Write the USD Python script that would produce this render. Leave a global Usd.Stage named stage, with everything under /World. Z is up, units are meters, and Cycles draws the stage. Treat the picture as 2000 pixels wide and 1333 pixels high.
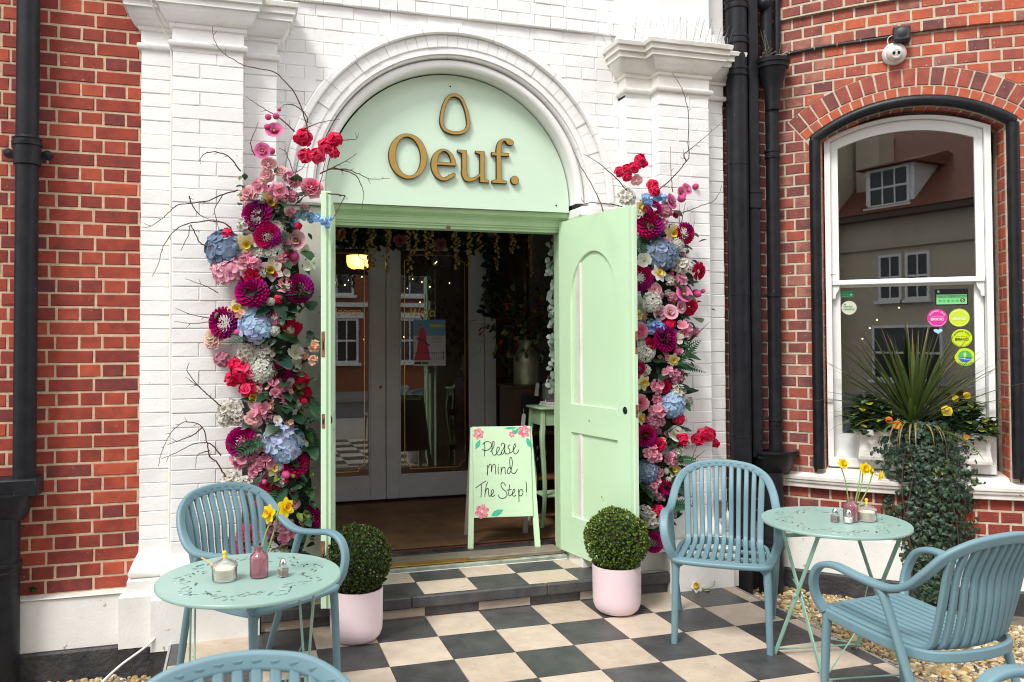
import math, random
import numpy as np, trimesh, usdkit, meshkit
from pxr import Usd, UsdGeom, UsdLux, UsdShade, Gf, Sdf, Vt
from shapely.geometry import Polygon, LineString, Point, box as sbox
from shapely import affinity
from shapely.ops import unary_union
random.seed(7); rng = np.random.default_rng(7)
stage = Usd.Stage.CreateInMemory()
W = UsdGeom.Xform.Define(stage, '/World').GetPrim()
UsdGeom.Scope.Define(stage, '/World/Looks')
# ---------------------------------------------------------------- camera, sky, sun, exposure
CAM = np.array([-0.718, -4.553, 1.600]); YAW, PITCH, ROLL = 0.28177, 0.02248, -0.00398
_f = np.array([math.sin(YAW)*math.cos(PITCH), math.cos(YAW)*math.cos(PITCH), math.sin(PITCH)])
_r = np.array([math.cos(YAW), -math.sin(YAW), 0.0]); _u = np.cross(_r, _f)
_r, _u = _r*math.cos(ROLL)+_u*math.sin(ROLL), -_r*math.sin(ROLL)+_u*math.cos(ROLL)
cam = UsdGeom.Camera.Define(stage, '/World/camera')
cam.AddTransformOp().Set(Gf.Matrix4d(*_r, 0, *_u, 0, *(-_f), 0, *CAM, 1))
cam.CreateHorizontalApertureAttr(36.0); cam.CreateFocalLengthAttr(36.0*1560.2/2000)
cam.CreateHorizontalApertureOffsetAttr(83.2*36/2000); cam.CreateVerticalApertureOffsetAttr(-36.6*36/2000)
cam.CreateClippingRangeAttr(Gf.Vec2f(0.05, 1000)); cam.CreateFStopAttr(5.0); cam.CreateFocusDistanceAttr(4.7)
cam.CreateExposureAttr(EXPO if 'EXPO' in globals() else 0.86)
SUN_EL, SUN_ROT = math.radians(52), math.atan2(-1.0, -0.85)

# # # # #

THE TASK: Make an exact copy of the data above, pictures excluded.

FINISHED TASK:
Write the USD Python script that would produce this render. Leave a global Usd.Stage named stage, with everything under /World. Z is up, units are meters, and Cycles draws the stage. Treat the picture as 2000 pixels wide and 1333 pixels high.
import math, random
import numpy as np, trimesh, usdkit, meshkit
from pxr import Usd, UsdGeom, UsdLux, UsdShade, Gf, Sdf, Vt
from shapely.geometry import Polygon, LineString, Point, box as sbox
from shapely import affinity
from shapely.ops import unary_union
random.seed(7); rng = np.random.default_rng(7)
stage = Usd.Stage.CreateInMemory()
W = UsdGeom.Xform.Define(stage, '/World').GetPrim()
UsdGeom.Scope.Define(stage, '/World/Looks')
# ---------------------------------------------------------------- camera, sky, sun, exposure
CAM = np.array([-0.718, -4.553, 1.600]); YAW, PITCH, ROLL = 0.28177, 0.02248, -0.00398
_f = np.array([math.sin(YAW)*math.cos(PITCH), math.cos(YAW)*math.cos(PITCH), math.sin(PITCH)])
_r = np.array([math.cos(YAW), -math.sin(YAW), 0.0]); _u = np.cross(_r, _f)
_r, _u = _r*math.cos(ROLL)+_u*math.sin(ROLL), -_r*math.sin(ROLL)+_u*math.cos(ROLL)
cam = UsdGeom.Camera.Define(stage, '/World/camera')
cam.AddTransformOp().Set(Gf.Matrix4d(*_r, 0, *_u, 0, *(-_f), 0, *CAM, 1))
cam.CreateHorizontalApertureAttr(36.0); cam.CreateFocalLengthAttr(36.0*1560.2/2000)
cam.CreateHorizontalApertureOffsetAttr(83.2*36/2000); cam.CreateVerticalApertureOffsetAttr(-36.6*36/2000)
cam.CreateClippingRangeAttr(Gf.Vec2f(0.05, 1000)); cam.CreateFStopAttr(5.0); cam.CreateFocusDistanceAttr(4.7)
cam.CreateExposureAttr(EXPO if 'EXPO' in globals() else 0.86)
SUN_EL, SUN_ROT = math.radians(52), math.atan2(-1.0, -0.85)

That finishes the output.